On the eve of the global financial crisis in December 2007, China’s total non-financial debts amounted to just 142 per cent of GDP. The exchange rate targeting regime, by restricting the growth in money relative to the growth in total debt, pushed China to ever-higher debt-to-GDP levels that have finally brought it to the verge of a debt deflation. The time has come for the Chinese authorities to take the monetary levers to generate higher nominal GDP growth. This means allowing the exchange rate to adjust to the level of broad money growth necessary to reduce China’s burden. The current international monetary system ends when China assumes this full monetary independence.

Recent comments by President Xi Jinping that the People’s Bank of China (PBoC) should launch a bond-buying programme to create more domestic liquidity may be the first sign that exchange rate targeting is slipping down the policy agenda. PBoC action to accelerate the growth rate of broad money and generate higher growth in nominal GDP is not compatible with a stable exchange rate, especially in an era when trade and capital flows are shifting away from China as part of US ‘friendshoring.’ It is time for China to find a different and fully autonomous monetary policy.

Since 1994, China has intervened to prevent the appreciation of its exchange rate particularly in relation to the US dollar. It was joined in this monetary policy approach by most of Asia in 1998. This intervention funded the purchase of developed world government debt securities, primarily US Treasuries, through the creation of local currency bank reserves. This forced buying, regardless of price, effectively decoupled the risk free rate from the nominal growth rate in the developed world.

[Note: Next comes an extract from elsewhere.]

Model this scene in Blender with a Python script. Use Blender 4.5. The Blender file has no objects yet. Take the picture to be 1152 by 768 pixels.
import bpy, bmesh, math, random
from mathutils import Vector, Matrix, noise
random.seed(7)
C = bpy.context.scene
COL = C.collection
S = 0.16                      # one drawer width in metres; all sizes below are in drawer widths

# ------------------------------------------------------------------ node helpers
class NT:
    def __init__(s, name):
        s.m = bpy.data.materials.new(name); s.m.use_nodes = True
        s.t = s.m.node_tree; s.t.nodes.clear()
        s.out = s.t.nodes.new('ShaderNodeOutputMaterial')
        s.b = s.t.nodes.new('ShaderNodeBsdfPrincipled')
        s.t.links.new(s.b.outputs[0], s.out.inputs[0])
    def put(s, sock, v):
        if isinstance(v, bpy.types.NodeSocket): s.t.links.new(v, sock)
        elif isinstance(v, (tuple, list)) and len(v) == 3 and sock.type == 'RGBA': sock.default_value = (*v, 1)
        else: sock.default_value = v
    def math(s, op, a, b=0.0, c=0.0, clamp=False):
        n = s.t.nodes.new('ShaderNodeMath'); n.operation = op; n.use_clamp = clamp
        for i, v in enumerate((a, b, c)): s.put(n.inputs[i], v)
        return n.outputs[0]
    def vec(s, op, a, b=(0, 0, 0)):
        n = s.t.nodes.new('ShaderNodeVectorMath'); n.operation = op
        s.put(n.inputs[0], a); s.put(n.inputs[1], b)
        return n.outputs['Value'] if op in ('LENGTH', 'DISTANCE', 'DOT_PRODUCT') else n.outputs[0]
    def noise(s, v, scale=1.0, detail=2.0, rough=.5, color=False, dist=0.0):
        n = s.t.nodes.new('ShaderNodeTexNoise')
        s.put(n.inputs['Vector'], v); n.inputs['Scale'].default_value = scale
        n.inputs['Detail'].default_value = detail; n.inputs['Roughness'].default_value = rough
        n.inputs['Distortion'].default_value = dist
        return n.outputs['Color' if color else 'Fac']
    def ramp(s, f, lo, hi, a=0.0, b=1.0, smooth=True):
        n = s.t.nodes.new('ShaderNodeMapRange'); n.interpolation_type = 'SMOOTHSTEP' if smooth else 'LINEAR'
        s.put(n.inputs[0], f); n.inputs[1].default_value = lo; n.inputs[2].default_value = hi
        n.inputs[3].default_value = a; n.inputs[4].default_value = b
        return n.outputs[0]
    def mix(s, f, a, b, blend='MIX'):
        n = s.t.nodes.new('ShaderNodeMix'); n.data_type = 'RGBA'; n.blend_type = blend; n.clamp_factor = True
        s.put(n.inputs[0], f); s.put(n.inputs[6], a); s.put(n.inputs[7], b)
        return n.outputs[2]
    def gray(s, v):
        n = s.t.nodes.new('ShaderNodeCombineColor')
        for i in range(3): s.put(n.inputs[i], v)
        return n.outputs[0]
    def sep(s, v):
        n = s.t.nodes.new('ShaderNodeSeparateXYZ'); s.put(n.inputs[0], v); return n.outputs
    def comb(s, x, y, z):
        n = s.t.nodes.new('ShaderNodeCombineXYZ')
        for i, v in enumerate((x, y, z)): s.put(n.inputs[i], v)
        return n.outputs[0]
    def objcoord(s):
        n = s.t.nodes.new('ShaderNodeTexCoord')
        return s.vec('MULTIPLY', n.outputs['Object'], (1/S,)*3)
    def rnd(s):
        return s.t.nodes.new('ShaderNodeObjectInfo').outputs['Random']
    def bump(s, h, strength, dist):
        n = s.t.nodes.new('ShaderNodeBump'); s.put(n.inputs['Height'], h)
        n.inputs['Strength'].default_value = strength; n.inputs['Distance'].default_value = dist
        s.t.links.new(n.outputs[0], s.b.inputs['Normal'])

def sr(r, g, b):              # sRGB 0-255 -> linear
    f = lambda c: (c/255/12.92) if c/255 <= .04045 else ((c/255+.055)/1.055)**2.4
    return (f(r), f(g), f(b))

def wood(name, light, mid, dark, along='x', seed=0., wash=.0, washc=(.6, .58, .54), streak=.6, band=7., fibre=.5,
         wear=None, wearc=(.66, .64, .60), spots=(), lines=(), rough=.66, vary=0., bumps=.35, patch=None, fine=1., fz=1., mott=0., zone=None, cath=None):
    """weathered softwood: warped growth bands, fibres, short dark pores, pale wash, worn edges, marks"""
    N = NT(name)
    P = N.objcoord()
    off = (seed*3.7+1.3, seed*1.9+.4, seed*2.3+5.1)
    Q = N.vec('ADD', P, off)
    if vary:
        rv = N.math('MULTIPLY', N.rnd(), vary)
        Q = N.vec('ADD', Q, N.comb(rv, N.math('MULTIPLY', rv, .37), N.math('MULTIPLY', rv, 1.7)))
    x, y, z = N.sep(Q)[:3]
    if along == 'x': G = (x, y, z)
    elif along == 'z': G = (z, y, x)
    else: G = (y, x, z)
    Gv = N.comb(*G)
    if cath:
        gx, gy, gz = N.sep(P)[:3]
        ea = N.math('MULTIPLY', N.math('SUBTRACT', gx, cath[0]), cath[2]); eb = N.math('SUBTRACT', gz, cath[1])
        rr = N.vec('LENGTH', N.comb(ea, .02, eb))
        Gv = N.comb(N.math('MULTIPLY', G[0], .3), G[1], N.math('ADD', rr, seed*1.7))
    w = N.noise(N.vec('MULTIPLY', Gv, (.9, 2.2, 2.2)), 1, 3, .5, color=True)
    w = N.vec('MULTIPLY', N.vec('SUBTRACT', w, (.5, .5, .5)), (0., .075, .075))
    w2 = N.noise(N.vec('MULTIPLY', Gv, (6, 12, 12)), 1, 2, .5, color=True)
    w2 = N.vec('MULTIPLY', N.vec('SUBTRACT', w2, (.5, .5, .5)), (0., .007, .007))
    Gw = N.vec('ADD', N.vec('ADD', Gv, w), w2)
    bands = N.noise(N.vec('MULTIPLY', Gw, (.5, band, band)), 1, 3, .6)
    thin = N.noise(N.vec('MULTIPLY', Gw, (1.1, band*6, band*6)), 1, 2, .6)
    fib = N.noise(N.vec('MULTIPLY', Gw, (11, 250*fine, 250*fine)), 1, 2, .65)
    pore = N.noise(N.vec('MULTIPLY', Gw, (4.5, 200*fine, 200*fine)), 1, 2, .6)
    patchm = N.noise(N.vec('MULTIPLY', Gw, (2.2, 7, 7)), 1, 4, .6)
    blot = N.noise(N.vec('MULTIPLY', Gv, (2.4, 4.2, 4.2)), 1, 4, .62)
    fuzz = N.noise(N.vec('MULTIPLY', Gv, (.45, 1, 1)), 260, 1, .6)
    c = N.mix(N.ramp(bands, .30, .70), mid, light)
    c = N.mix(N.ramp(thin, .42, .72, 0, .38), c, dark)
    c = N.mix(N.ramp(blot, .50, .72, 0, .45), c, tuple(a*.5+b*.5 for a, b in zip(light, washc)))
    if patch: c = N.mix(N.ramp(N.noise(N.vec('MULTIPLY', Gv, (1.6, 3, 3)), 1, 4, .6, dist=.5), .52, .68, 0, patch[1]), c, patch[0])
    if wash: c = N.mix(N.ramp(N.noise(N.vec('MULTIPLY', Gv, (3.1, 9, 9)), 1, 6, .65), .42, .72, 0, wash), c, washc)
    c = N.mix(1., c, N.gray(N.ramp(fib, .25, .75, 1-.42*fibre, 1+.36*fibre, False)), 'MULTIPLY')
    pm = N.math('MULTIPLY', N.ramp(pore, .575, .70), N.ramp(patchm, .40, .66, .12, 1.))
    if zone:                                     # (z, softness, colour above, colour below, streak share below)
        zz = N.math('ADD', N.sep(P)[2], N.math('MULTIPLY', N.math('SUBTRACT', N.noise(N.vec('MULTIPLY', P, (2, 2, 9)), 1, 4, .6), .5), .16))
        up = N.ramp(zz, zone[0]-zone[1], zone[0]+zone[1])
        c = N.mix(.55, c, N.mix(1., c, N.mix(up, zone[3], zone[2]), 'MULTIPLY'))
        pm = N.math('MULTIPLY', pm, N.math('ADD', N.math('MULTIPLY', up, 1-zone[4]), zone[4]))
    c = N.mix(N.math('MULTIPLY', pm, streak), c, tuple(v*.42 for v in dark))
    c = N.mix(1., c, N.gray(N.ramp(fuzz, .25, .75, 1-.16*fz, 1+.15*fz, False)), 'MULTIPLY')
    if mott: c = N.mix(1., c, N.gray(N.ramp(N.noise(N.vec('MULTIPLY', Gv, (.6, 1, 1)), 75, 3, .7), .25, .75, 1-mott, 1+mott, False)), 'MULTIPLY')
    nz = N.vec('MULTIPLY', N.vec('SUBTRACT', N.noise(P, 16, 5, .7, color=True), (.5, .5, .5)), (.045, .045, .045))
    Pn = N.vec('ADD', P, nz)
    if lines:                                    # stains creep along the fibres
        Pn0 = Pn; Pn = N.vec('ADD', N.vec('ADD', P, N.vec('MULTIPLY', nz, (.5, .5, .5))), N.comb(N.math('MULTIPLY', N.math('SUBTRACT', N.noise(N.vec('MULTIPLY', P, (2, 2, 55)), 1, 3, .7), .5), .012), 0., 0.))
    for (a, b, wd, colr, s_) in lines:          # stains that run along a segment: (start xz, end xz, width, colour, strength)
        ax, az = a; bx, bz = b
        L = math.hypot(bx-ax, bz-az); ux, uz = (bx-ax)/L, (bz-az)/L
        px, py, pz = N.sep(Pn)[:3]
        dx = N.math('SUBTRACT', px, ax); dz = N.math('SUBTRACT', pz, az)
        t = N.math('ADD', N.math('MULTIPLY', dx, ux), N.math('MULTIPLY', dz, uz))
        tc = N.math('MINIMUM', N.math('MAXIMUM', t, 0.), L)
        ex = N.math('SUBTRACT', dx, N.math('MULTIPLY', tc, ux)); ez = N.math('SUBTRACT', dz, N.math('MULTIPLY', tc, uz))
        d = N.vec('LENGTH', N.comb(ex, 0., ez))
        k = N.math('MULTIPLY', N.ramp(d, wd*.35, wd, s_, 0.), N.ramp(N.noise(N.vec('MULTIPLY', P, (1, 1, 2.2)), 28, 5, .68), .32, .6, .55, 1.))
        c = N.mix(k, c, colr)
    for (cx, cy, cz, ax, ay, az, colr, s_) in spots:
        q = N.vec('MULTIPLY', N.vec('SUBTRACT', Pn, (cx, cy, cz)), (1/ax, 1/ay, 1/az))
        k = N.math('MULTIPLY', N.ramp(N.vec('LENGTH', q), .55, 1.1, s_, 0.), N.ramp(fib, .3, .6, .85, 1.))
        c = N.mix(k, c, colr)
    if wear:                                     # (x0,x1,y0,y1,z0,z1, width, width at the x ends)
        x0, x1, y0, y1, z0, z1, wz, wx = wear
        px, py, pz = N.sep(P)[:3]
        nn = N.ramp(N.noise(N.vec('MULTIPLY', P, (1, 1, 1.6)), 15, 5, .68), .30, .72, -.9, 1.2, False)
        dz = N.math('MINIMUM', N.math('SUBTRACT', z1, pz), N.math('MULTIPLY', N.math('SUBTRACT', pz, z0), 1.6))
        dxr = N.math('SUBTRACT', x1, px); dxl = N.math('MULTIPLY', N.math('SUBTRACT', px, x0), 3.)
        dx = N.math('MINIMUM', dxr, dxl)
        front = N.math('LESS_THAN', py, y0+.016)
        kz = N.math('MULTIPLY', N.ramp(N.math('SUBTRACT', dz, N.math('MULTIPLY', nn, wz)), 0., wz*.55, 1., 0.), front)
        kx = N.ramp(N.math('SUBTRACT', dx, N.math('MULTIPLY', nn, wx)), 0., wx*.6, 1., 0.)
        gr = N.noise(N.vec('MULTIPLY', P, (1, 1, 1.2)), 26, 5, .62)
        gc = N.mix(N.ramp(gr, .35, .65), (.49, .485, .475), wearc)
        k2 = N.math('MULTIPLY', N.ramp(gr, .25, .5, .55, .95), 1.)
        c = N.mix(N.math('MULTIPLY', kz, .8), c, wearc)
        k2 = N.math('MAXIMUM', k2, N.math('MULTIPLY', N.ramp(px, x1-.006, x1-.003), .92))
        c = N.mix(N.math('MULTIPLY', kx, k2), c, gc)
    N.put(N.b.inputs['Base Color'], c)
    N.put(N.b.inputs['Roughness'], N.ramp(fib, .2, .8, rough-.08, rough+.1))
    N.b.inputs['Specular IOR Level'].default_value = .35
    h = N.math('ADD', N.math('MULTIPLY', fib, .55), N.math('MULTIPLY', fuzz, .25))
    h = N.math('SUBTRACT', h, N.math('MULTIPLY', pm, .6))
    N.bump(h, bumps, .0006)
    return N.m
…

Line chart of Renminbi  per dollar showing China's currency has weakened significantly

The global monetary system created a persistent and artificially large gap between nominal growth rates and the discount rate, thus inflating asset prices and facilitating a rise in gearing. Developed world savers were partially freed from funding their own governments and turned instead to funding the private sector and pushing asset prices higher. The valuation of US equities, as measured by the Shiller price/earnings ratio, moved to a higher plateau under this monetary system and both private and public sector gearing rose to new highs relative to GDP.

The excess domestic liquidity created by PBoC foreign exchange intervention was channelled by the Chinese state banking system to fund investment and higher production at the expense of consumption. This state capitalism reduced the role that excess liquidity played in pushing up domestic prices and making China less globally competitive. In this way, China’s external surplus endured for much longer than it would have in a market system. Developed world central bankers adjusted their own monetary policy to fit the global inflation dynamics increasingly determined by China. The Chinese Communist party created a fulcrum, and inflation-targeting central bankers created a “lever long enough”, through interest rate policy and the extension of their own balance sheets, to “move the world”.

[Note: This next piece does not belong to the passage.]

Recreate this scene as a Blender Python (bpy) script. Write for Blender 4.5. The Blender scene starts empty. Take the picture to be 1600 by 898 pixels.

While the decline in the renminbi exchange rate, in reaction to much higher growth in currency supply, raises the spectre of exported deflation, the rest of the world is very unlikely to permit China to take an even larger share of global trade. The most likely reaction is the imposition of tariffs and a clearer drawing of a line between countries aligned with China and those who see their allegiances elsewhere. The loss of access to Chinese productive capacity brings with it higher global inflation.

Developed world authorities are already being drawn into greater interventionism to ensure that the gross imbalances of the old monetary system (primarily excessive debt levels), are unwound with minimal sociopolitical dislocation. Such interventionism is taking us back to the system known as financial repression that reduced excessive debt levels in the aftermath of the second world war. This new global monetary system brings radical challenges for investors which they are ill equipped to navigate without a deep understanding of financial history.